- [Objective]: Will you repeat only the lines from the one with "What Blender Python" through the one with "H = 3.0; CAM", both included, leaving every picture out?
===== Records supplied
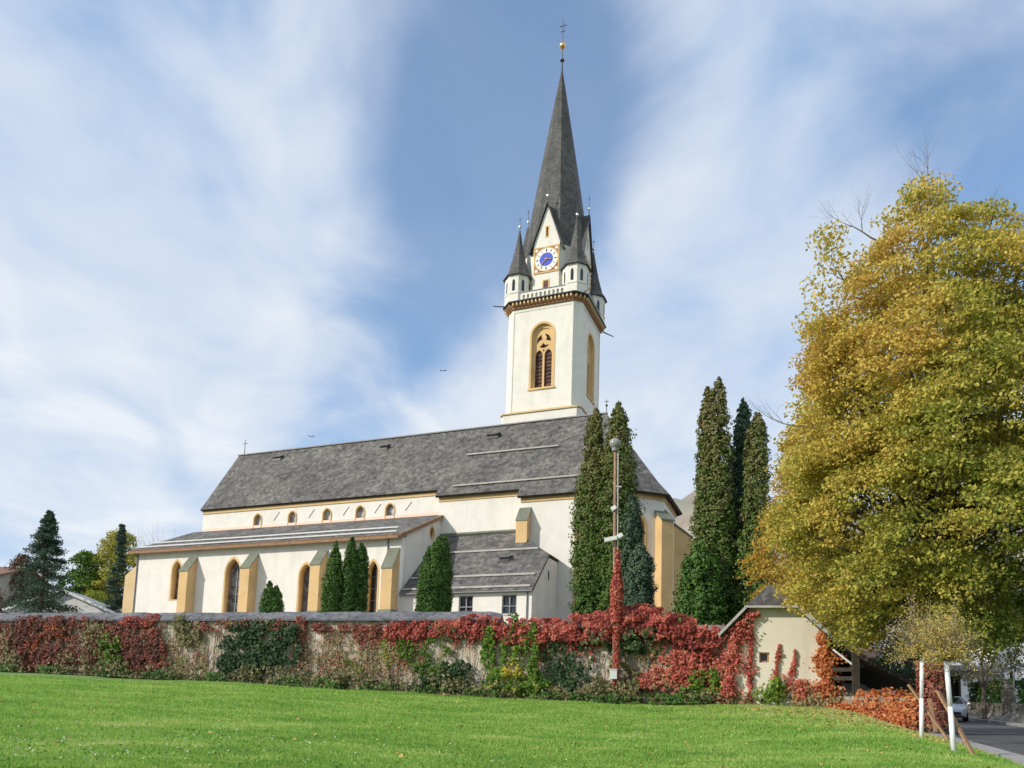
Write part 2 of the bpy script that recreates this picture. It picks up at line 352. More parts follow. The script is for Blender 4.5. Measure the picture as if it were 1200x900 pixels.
def arch_window(parent, fr, c, hw, z0, zs, zt, ring=.15, depth=.55, glass='leaded_glass', frame='ochre', mullion=True, proud=.02):
    g = slab('window', fr, arch(c, hw-ring+.01, z0+.02, zs, zt-ring*1.3), [], depth, depth+.06, glass, parent); inherit(g, parent)
    slab('frame', fr, arch(c, hw+.003, z0-.003, zs, zt+.003), [arch(c, hw-ring, z0+ring*.6, zs, zt-ring*1.4)], -proud, depth+.1, frame, g)
    if mullion:
        mb = MB(); 
        def bar(s0, s1, z_0, z_1):
            P = [place(fr, s, z, w) for w in (depth-.08, depth-.003) for s, z in ((s0, z_0), (s1, z_0), (s1, z_1), (s0, z_1))]
            mb.add(P, [(0,1,2,3),(4,7,6,5),(0,4,5,1),(1,5,6,2),(2,6,7,3),(3,7,4,0)])
        bar(c-.035, c+.035, z0+ring*.6, zs+.3*(zt-zs))
        k = int((zs-z0)/.9)
        for i in range(1, k+1): zc = z0+(zs-z0)*i/(k+.3); bar(c-hw+ring, c-.04, zc-.018, zc+.018); bar(c+.04, c+hw-ring, zc-.018, zc+.018)
        mb.build('glazing_bar', 'lead', g)
    return g
def sheet(name, polys, m, parent, thick=.2, mods=True):
    """roof surface of planar polygons; thickness goes downwards"""
    vs = []; fs = []
    for p in polys:
        a, b, c = (Vector(p[i]) for i in (0, 1, 2))
        q = p if (b-a).cross(c-a).z > 0 else p[::-1]
        n = len(vs); vs += q; fs.append(tuple(range(n, n+len(q))))
    me = mesh_from(vs, fs, False, origin_of(parent))
    bm = bmesh.new(); bm.from_mesh(me); bmesh.ops.remove_doubles(bm, verts=bm.verts, dist=1e-3); bm.to_mesh(me); bm.free()
    o = link(name, me, m, parent)
    s = o.modifiers.new('thickness', 'SOLIDIFY'); s.thickness = thick; s.offset = -1
    if isinstance(m, (list, tuple)) and len(m) > 1: s.material_offset = 1; s.material_offset_rim = 1
    return o

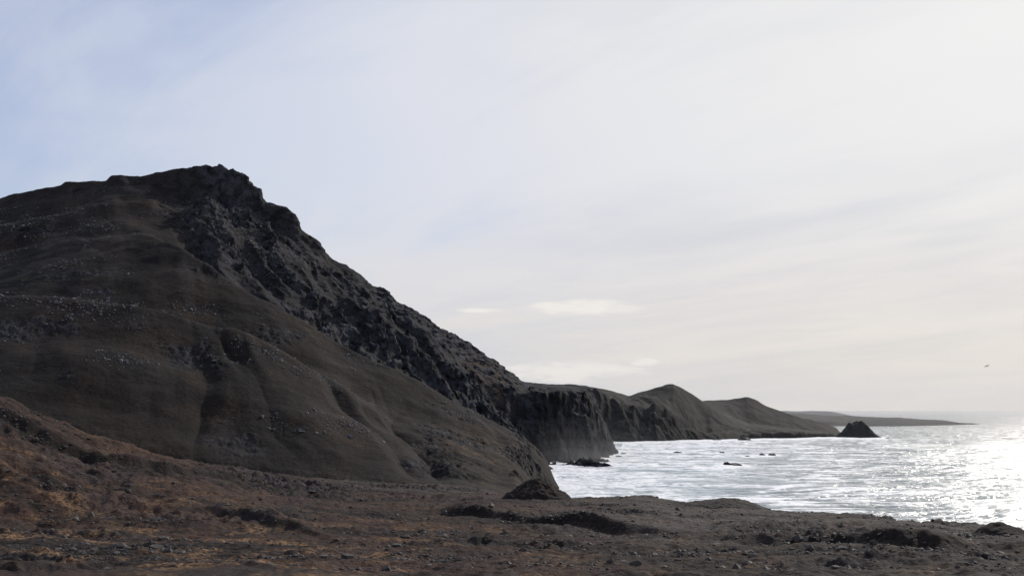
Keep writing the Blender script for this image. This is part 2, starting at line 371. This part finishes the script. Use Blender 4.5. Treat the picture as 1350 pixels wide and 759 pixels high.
# ------------------------------------------------------------ generic rock mesh mass
import bmesh
def icos():
    bm=bmesh.new(); bmesh.ops.create_icosphere(bm,subdivisions=1,radius=1)
    v=np.array([x.co[:] for x in bm.verts]); f=np.array([[q.index for q in p.verts] for p in bm.faces]); bm.free()
    bm=bmesh.new(); bmesh.ops.create_icosphere(bm,subdivisions=3,radius=1)
    v2=np.array([x.co[:] for x in bm.verts]); f2=np.array([[q.index for q in p.verts] for p in bm.faces]); bm.free()
    return v,f,v2,f2
IV,IF,IV2,IF2=icos()
def tri_mesh(name,V,Fc,mat,smooth=False):
    me=bpy.data.meshes.new(name); me.vertices.add(len(V)); me.vertices.foreach_set("co",V.astype(np.float32).ravel())
    n=len(Fc); me.loops.add(n*3); me.loops.foreach_set("vertex_index",Fc.ravel().astype(np.int32)); me.polygons.add(n)
    me.polygons.foreach_set("loop_start",(np.arange(n)*3).astype(np.int32)); me.polygons.foreach_set("loop_total",np.full(n,3,np.int32))
    me.polygons.foreach_set("use_smooth",np.full(n,smooth)); me.update(calc_edges=True); me.materials.append(mat)
    o=bpy.data.objects.new(name,me); sc.collection.objects.link(o); return o
def stones(name,pts,size,mat,big=False,flat=.6):
    v0,f0=(IV2,IF2) if big else (IV,IF); n=len(pts)
    V=v0[None]+(rng.normal(0,.14,(n,len(v0),3)) if not big else 0)
    if big:
        d=np.stack([1+.28*fbm(v0[:,0]*1.3+i*9,v0[:,1]*1.3+v0[:,2]*1.7,4,800+i,.6) for i in range(n)])
        V=v0[None]*d[...,None]
    a=rng.uniform(0,2*np.pi,n); sx=rng.uniform(.7,1.4,n); sy=rng.uniform(.7,1.2,n); sz=rng.uniform(.4,1.,n)*flat/.6
    V=V*np.stack([sx,sy,sz],-1)[:,None]*np.asarray(size)[:,None,None]
    ca,sa=np.cos(a)[:,None],np.sin(a)[:,None]
    x=V[...,0]*ca-V[...,1]*sa; y=V[...,0]*sa+V[...,1]*ca
    V=np.stack([x,y,V[...,2]],-1)+np.asarray(pts)[:,None]
    Fc=f0[None]+(np.arange(n)*len(v0))[:,None,None]
    return tri_mesh(name,V.reshape(-1,3),Fc.reshape(-1,3),mat)
def rock_mat(name,c1,c2,sc_=1.0):
    m,nt,b,o=newmat(name); pos=nt.new('ShaderNodeNewGeometry').outputs['Position']
    rn=nt.new('ShaderNodeNewGeometry').outputs['Random Per Island']
    n=nt.noise(pos,2*sc_,3,.65); c=nt.mix(nt.math('MULTIPLY',nt.math('ADD',n,rn),.5),c1,c2)
    nt.put(b.inputs['Base Color'],c); b.inputs['Roughness'].default_value=.8
    return m
M_st=rock_mat("basalt_stone",(.013,.011,.010),(.060,.048,.042))
M_st2=rock_mat("pale_stone",(.02,.02,.022),(.14,.138,.147))
M_wet=rock_mat("wet_rock",(.010,.010,.011),(.022,.020,.020),.5)

n=16000
px=rng.uniform(-60,1420,n); Yv=78*np.exp(rng.uniform(0,1,n)*math.log(290/78.)); tx=T(px); Xv=tx*Yv
dn=fbm(Xv/14,Yv/10,3,900)
k=(dn+rng.uniform(-.6,.5,n))>0; Xv,Yv=Xv[k],Yv[k]
Zv,Am=height(Xv,Yv); k=Zv>6; Xv,Yv,Zv=Xv[k],Yv[k],Zv[k]
sz=np.clip(rng.lognormal(-2.2,.55,len(Xv)),.05,.6)
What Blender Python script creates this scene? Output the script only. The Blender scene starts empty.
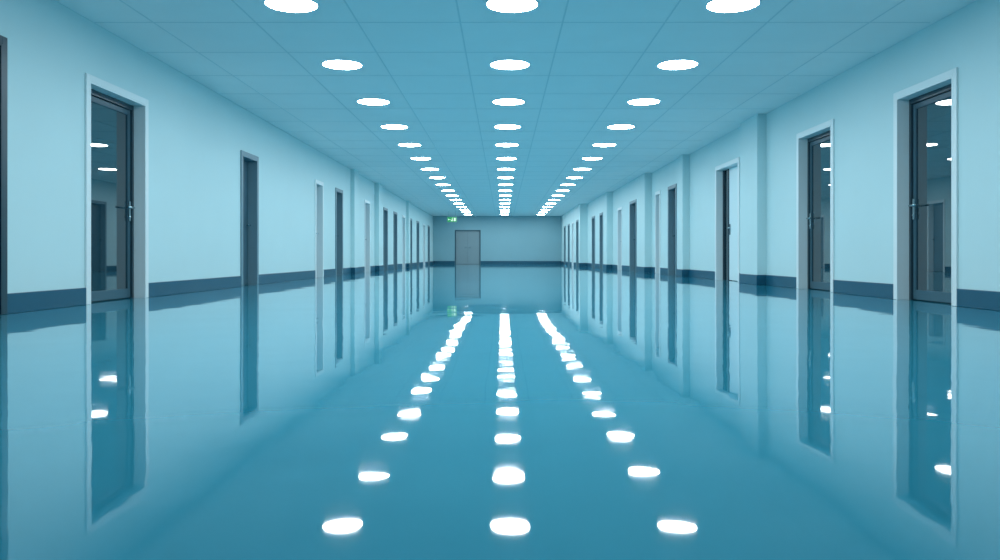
import bpy, bmesh, math, random
from mathutils import Vector
random.seed(3)
S = bpy.context.scene
S.view_settings.view_transform = 'Standard'
S.view_settings.look = 'None'
S.view_settings.exposure = 0.0

H = 3.0; CAM = 0.51; YB = -6.0; YE = 49.8; XL = -4.36

# ---------------- materials ----------------
def mat(name, col, rough=0.5, ior=1.45, metal=0.0, noise=0.0, nscale=3.0, bump=0.0, bscale=40.0):
    m = bpy.data.materials.new(name); m.use_nodes = True
    nt = m.node_tree; b = nt.nodes['Principled BSDF']
    b.inputs['Base Color'].default_value = (*col, 1)
    b.inputs['Roughness'].default_value = rough
    b.inputs['IOR'].default_value = ior
    b.inputs['Metallic'].default_value = metal
    tc = nt.nodes.new('ShaderNodeTexCoord')
    if noise > 0:
        n = nt.nodes.new('ShaderNodeTexNoise'); n.inputs['Scale'].default_value = nscale
        n.inputs['Detail'].default_value = 4
        nt.links.new(tc.outputs['Object'], n.inputs['Vector'])
        r = nt.nodes.new('ShaderNodeMix'); r.data_type = 'RGBA'
        r.inputs[6].default_value = (*[c*(1-noise) for c in col], 1)
        r.inputs[7].default_value = (*[min(1, c*(1+noise)) for c in col], 1)
        nt.links.new(n.outputs['Fac'], r.inputs[0])
        nt.links.new(r.outputs[2], b.inputs['Base Color'])
    if bump > 0:
        n2 = nt.nodes.new('ShaderNodeTexNoise'); n2.inputs['Scale'].default_value = bscale
        nt.links.new(tc.outputs['Object'], n2.inputs['Vector'])
        bp = nt.nodes.new('ShaderNodeBump'); bp.inputs['Strength'].default_value = bump
        bp.inputs['Distance'].default_value = 0.01
        nt.links.new(n2.outputs['Fac'], bp.inputs['Height'])
        nt.links.new(bp.outputs['Normal'], b.inputs['Normal'])
    return m

M_wall = mat('wall_paint', (0.55, 0.77, 0.80), 0.55, noise=0.03, nscale=1.2, bump=0.05)
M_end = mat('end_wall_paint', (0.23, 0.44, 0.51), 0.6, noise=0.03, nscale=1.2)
M_ceil = mat('ceiling_tile', (0.88, 0.89, 0.89), 0.85, noise=0.03, nscale=2, bump=0.15, bscale=60)
M_grid = mat('ceiling_grid_metal', (0.64, 0.72, 0.74), 0.5)
M_base = mat('baseboard_vinyl', (0.006, 0.09, 0.155), 0.35, noise=0.1)
M_trim = mat('frame_white', (0.76, 0.86, 0.88), 0.4)
M_steel = mat('dark_steel_frame', (0.024, 0.062, 0.085), 0.35, metal=0.2)
M_glass = mat('dark_glass', (0.008, 0.032, 0.045), 0.01, ior=2.5)
M_handle = mat('steel_handle', (0.45, 0.6, 0.65), 0.25, metal=1.0)
M_grey = mat('grey_door_leaf', (0.15, 0.27, 0.33), 0.45, noise=0.05)
M_dgrey = mat('dark_door_leaf', (0.04, 0.11, 0.15), 0.45, noise=0.05)
M_white = mat('white_door_leaf', (0.70, 0.88, 0.92), 0.45, noise=0.02)

def emis(name, col, st):
    m = bpy.data.materials.new(name); m.use_nodes = True
    nt = m.node_tree; nt.nodes.clear()
    e = nt.nodes.new('ShaderNodeEmission'); o = nt.nodes.new('ShaderNodeOutputMaterial')
    e.inputs[0].default_value = (*col, 1); e.inputs[1].default_value = st
    nt.links.new(e.outputs[0], o.inputs[0]); return m
M_lamp = emis('lamp_diffuser', (0.90, 0.98, 1.0), 45)
M_sign = emis('exit_sign_green', (0.02, 0.45, 0.16), 0.8)
M_signw = emis('exit_sign_white', (0.7, 1.0, 0.85), 1.2)

# floor
M_floor = bpy.data.materials.new('glossy_epoxy_floor'); M_floor.use_nodes = True
nt = M_floor.node_tree; b = nt.nodes['Principled BSDF']
tc = nt.nodes.new('ShaderNodeTexCoord')
n = nt.nodes.new('ShaderNodeTexNoise'); n.inputs['Scale'].default_value = 0.5; n.inputs['Detail'].default_value = 5
nt.links.new(tc.outputs['Object'], n.inputs['Vector'])
cr = nt.nodes.new('ShaderNodeValToRGB')
cr.color_ramp.elements[0].position = 0.3; cr.color_ramp.elements[0].color = (0.020, 0.25, 0.37, 1)
cr.color_ramp.elements[1].position = 0.7; cr.color_ramp.elements[1].color = (0.034, 0.30, 0.42, 1)
nt.links.new(n.outputs['Fac'], cr.inputs[0]); nt.links.new(cr.outputs[0], b.inputs['Base Color'])
b.inputs['Roughness'].default_value = 0.026
b.inputs['IOR'].default_value = 1.85
mp = nt.nodes.new('ShaderNodeMapping'); mp.inputs['Scale'].default_value = (1.0, 0.85, 1)
nt.links.new(tc.outputs['Object'], mp.inputs[0])
w = nt.nodes.new('ShaderNodeTexNoise'); w.inputs['Scale'].default_value = 1.3; w.inputs['Detail'].default_value = 3.0
w.inputs['Roughness'].default_value = 0.42
nt.links.new(mp.outputs[0], w.inputs['Vector'])
bp = nt.nodes.new('ShaderNodeBump'); bp.inputs['Strength'].default_value = 0.28; bp.inputs['Distance'].default_value = 0.012
nt.links.new(w.outputs['Fac'], bp.inputs['Height']); nt.links.new(bp.outputs[0], b.inputs['Normal'])

# ---------------- mesh helper ----------------
class MB:
    def __init__(s): s.bm = bmesh.new(); s.mats = []
    def mi(s, m):
        if m not in s.mats: s.mats.append(m)
        return s.mats.index(m)
    def box(s, x0, x1, y0, y1, z0, z1, m, bev=0.0):
        x0, x1 = sorted((x0, x1)); y0, y1 = sorted((y0, y1)); z0, z1 = sorted((z0, z1))
        vs = [s.bm.verts.new((x, y, z)) for x in (x0, x1) for y in (y0, y1) for z in (z0, z1)]
        fs = []
        for q in ((0,1,3,2),(4,6,7,5),(0,4,5,1),(2,3,7,6),(0,2,6,4),(1,5,7,3)):
            fs.append(s.bm.faces.new([vs[i] for i in q]))
        i = s.mi(m)
        for f in fs: f.material_index = i
        if bev > 0:
            es = list({e for f in fs for e in f.edges})
            r = bmesh.ops.bevel(s.bm, geom=es, offset=bev, segments=2, affect='EDGES', profile=0.5)
            for f in r['faces']: f.material_index = i
    def cyl(s, p0, p1, r, m, seg=16):
        p0 = Vector(p0); p1 = Vector(p1); d = (p1-p0); q = d.to_track_quat('Z', 'Y')
        a = []; c = []
        for k in range(seg):
            t = 2*math.pi*k/seg; o = q @ Vector((r*math.cos(t), r*math.sin(t), 0))
            a.append(s.bm.verts.new(p0+o)); c.append(s.bm.verts.new(p1+o))
        i = s.mi(m)
        for k in range(seg):
            f = s.bm.faces.new((a[k], a[(k+1)%seg], c[(k+1)%seg], c[k])); f.material_index = i; f.smooth = True
        f = s.bm.faces.new(a[::-1]); f.material_index = i
        f = s.bm.faces.new(c); f.material_index = i
    def lathe(s, prof, m, seg=40):
        i = s.mi(m); rings = []
        for r, z in prof:
            if r < 1e-6: rings.append([s.bm.verts.new((0, 0, z))])
            else: rings.append([s.bm.verts.new((r*math.cos(2*math.pi*k/seg), r*math.sin(2*math.pi*k/seg), z)) for k in range(seg)])
        for A, B in zip(rings, rings[1:]):
            for k in range(seg):
                k2 = (k+1) % seg
                if len(B) == 1: f = s.bm.faces.new((A[k], A[k2], B[0]))
                else: f = s.bm.faces.new((A[k], A[k2], B[k2], B[k]))
                f.material_index = i; f.smooth = True
    def mesh(s, name):
        bmesh.ops.recalc_face_normals(s.bm, faces=s.bm.faces)
        me = bpy.data.meshes.new(name); s.bm.to_mesh(me); s.bm.free()
        for m in s.mats: me.materials.append(m)
        return me
    def obj(s, name):
        o = bpy.data.objects.new(name, s.mesh(name)); S.collection.objects.link(o); return o

# ---------------- floor / ceiling ----------------
m = MB(); m.box(-5.2, 5.4, YB-0.3, YE+0.3, -0.2, 0, M_floor); m.obj('floor')
m = MB(); m.box(-5.2, 5.4, YB-0.3, YE+0.3, H, H+0.2, M_ceil); m.obj('ceiling')
m = MB()
lines = [0.09 + 0.545 + 1.09*k for k in range(-5, 4)]
for x in lines:
    m.box(x-0.009, x+0.009, YB, YE-0.005, H-0.003, H, M_grid)
y = 8.525 - 1.25*11
while y < YE-0.1:
    xr = 4.55 if y < 14 else (4.3 if y < 24 else (4.15 if y < 31 else (3.9 if y < 38 else 3.55)))
    m.box(XL+0.01, xr, y-0.009, y+0.009, H-0.0025, H, M_grid)
    y += 1.25
m.obj('trim_ceiling_grid')

def base_run(bb, plane, sgn, y0, y1, ops, t=0.07):
    X0 = sgn*plane; cur = y0
    for (a, b_, zt) in sorted(ops):
        if a-t > cur: bb.box(X0-sgn*0.016, X0, cur, a-t, 0.001, 0.18, M_base, 0.004)
        cur = b_+t
    if y1 > cur: bb.box(X0-sgn*0.016, X0, cur, y1, 0.001, 0.18, M_base, 0.004)

def wall_only(mb, plane, sgn, y0, y1, ops, thick=0.4):
    X0 = sgn*plane; X1 = sgn*(plane+thick); cur = y0
    for (a, b_, zt) in sorted(ops):
        mb.box(X0, X1, cur, a, 0, H, M_wall)
        mb.box(X0, X1, a, b_, zt, H, M_wall)
        cur = b_
    mb.box(X0, X1, cur, y1, 0, H, M_wall)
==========
- [Task result]:
What Blender Python script creates this scene? Output the script only. The Blender scene starts empty.
import bpy, bmesh, math, random
from mathutils import Vector
random.seed(3)
S = bpy.context.scene
S.view_settings.view_transform = 'Standard'
S.view_settings.look = 'None'
S.view_settings.exposure = 0.0

H = 3.0; CAM = 0.51; YB = -6.0; YE = 49.8; XL = -4.36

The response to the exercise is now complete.